For their part, Rodgers and Nicewander want to encourage more people to use this angle-between-variable-vectors interpretation of \(r\). They write:

Visually, it is much easier to view the correlation by observing an angle than by looking at how points cluster about the regression line. In our opinion, this interpretation is by far the easiest way to “see” the size of the correlation, since one can directly observe the size of an angle between two vectors. This inside-out space that allows \(r\) to be represented as the cosine of an angle is relatively neglected as an interpretational tool, however.

I have mixed feelings about this. On the one hand, yeah, it’s easier to just look at one angle between two vectors in observation space (or person space, or vector space, or subject space, or whatever you want to call it) than to have to squint at a whole bunch of points in variable space. On the other hand, for most of us it probably feels pretty strange to have, say, a “July 28, 2017” axis instead of a “height” axis. Moreover, the observation space is really hard to visualize once you get past three dimensions, so it’s hard to blame people for not wanting to think about it. I can visualize lots of points, but only a few axes, so using axes to represent observations (which we may have quite a lot of) and points to represent variables (which, when dealing with bivariate correlation, we have two of) seems like a rather backwards use of my cognitive resources! Nevertheless, I’m sure there are times when this approach is handy.
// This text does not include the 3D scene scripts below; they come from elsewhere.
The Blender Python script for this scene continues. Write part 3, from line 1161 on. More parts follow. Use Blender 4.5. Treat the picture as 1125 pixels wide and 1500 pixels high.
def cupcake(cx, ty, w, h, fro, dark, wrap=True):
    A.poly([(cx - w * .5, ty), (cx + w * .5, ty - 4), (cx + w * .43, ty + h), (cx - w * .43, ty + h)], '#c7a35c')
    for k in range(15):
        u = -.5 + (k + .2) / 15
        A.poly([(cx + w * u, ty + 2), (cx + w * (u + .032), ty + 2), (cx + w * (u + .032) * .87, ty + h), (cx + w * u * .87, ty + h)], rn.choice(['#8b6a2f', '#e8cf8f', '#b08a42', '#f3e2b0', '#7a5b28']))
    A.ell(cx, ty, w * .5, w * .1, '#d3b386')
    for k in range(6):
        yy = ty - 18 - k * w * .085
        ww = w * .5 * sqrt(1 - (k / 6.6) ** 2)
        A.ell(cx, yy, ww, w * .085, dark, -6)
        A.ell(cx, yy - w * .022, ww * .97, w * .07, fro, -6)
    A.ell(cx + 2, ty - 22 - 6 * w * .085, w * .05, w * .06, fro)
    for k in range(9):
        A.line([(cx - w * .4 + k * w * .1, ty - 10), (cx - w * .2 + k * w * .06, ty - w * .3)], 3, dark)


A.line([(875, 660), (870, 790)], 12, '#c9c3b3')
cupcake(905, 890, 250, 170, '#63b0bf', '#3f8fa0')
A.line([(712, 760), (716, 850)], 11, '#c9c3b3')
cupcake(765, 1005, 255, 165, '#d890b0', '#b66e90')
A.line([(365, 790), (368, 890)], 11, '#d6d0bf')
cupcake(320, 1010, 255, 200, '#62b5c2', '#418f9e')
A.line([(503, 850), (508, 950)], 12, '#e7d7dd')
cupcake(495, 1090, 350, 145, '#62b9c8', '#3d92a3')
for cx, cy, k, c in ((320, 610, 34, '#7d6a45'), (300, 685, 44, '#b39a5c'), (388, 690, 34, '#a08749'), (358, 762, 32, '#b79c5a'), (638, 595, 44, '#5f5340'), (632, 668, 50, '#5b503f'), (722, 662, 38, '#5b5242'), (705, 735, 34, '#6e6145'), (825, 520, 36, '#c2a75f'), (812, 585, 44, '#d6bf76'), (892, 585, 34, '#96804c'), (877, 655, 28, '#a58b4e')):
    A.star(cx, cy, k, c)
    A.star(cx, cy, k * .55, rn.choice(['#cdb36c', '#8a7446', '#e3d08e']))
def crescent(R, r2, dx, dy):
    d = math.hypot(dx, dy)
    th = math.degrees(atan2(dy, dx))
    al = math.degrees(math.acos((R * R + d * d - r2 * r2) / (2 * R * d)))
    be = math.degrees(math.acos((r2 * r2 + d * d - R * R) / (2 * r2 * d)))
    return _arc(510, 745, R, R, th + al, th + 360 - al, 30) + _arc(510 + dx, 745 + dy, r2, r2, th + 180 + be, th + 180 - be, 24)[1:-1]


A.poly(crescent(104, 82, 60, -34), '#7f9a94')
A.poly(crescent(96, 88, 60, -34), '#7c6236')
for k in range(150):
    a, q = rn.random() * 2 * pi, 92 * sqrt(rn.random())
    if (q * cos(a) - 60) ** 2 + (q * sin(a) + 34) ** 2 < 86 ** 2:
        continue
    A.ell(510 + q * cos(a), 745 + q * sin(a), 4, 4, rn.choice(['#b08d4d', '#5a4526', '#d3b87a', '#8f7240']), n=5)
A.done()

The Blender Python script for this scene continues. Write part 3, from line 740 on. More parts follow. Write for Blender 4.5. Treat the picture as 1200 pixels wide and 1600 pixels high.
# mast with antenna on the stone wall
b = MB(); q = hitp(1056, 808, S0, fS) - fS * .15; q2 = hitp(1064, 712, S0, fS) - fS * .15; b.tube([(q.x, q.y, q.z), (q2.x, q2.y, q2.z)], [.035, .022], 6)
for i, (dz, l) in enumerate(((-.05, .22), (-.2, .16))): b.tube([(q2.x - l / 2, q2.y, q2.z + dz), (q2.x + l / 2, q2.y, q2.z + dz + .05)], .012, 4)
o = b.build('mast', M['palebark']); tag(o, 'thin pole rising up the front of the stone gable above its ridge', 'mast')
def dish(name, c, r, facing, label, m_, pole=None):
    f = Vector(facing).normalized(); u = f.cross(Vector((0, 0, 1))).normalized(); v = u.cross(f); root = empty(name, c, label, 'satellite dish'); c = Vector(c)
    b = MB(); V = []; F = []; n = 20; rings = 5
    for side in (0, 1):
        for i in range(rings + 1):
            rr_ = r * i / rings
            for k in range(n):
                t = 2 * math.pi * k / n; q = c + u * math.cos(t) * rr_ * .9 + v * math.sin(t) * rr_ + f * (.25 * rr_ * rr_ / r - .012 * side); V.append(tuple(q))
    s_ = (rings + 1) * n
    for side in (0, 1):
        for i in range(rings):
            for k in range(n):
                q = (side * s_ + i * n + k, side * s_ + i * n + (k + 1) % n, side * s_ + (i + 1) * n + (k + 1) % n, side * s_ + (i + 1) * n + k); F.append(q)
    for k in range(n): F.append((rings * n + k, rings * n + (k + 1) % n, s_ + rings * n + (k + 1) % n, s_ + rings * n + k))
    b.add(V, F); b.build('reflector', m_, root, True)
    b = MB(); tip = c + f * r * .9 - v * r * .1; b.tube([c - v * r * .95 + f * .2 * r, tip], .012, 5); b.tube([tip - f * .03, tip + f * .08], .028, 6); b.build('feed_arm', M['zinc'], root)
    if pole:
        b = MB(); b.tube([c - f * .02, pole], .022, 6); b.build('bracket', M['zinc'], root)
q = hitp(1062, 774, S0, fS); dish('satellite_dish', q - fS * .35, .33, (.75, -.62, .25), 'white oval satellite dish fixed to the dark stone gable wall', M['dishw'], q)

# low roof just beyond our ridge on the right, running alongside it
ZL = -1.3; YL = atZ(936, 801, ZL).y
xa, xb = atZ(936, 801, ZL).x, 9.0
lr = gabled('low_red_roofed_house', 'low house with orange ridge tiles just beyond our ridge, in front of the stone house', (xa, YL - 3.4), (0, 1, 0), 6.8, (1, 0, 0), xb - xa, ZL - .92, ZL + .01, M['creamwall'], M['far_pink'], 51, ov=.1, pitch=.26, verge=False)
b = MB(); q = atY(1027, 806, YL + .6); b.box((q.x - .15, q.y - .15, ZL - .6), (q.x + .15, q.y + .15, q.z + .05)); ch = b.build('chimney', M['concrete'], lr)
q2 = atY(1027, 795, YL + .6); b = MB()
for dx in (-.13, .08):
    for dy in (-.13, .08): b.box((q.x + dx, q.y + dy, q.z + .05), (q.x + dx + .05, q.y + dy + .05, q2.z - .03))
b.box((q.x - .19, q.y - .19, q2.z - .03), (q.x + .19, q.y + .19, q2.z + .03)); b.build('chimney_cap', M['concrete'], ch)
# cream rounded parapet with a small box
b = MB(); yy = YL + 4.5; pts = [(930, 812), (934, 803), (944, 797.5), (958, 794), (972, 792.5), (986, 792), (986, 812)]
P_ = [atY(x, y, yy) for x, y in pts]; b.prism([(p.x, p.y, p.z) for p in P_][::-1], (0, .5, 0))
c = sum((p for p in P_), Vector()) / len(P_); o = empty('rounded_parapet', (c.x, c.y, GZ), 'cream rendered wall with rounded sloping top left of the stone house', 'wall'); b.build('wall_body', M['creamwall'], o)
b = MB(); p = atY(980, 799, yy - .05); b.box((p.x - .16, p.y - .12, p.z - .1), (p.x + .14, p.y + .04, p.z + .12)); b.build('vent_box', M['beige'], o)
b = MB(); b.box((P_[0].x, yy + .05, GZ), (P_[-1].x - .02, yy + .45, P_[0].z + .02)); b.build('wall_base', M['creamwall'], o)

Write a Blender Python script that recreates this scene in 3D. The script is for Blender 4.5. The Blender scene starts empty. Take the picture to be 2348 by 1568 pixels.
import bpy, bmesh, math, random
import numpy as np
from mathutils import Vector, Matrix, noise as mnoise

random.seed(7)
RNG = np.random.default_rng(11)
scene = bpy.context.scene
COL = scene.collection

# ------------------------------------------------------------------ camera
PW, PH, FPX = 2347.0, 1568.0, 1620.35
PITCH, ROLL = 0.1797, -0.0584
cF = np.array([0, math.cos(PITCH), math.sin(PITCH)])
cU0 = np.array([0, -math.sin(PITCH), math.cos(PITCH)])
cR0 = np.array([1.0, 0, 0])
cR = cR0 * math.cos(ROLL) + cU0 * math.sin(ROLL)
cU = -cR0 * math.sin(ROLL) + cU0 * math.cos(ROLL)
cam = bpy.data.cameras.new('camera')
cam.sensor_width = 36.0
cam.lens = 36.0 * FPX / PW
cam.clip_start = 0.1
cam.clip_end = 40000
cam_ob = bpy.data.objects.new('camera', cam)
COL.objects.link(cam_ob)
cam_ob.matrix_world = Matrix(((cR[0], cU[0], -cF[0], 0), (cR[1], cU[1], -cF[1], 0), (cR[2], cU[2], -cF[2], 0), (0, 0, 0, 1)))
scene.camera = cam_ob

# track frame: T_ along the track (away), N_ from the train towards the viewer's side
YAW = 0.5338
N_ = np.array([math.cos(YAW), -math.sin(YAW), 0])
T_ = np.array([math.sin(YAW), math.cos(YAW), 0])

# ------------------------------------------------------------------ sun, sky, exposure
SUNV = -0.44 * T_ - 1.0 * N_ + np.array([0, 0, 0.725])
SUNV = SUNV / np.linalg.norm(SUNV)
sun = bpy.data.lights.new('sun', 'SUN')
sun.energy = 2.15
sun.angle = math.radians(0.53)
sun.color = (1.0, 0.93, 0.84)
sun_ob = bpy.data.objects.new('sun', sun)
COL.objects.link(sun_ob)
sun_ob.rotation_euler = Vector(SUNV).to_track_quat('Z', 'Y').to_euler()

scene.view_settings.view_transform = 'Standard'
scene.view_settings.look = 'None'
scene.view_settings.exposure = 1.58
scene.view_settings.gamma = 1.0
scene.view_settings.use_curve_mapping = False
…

  1. Since August, I finished the final course in the Data 8X sequence and am now a proud haver of the <airquotes>Foundations of Data Science Professional Certificate<airquotes> from <airquotes>BerkeleyX<airquotes>. 

  2. When Rodgers and Nicewander speak of a “variable”, they mean it in the statistician’s sense, meaning something like “feature” (like “height” or “width”), not in the computer scientist’s sense. This is an unfortunate terminology overlap.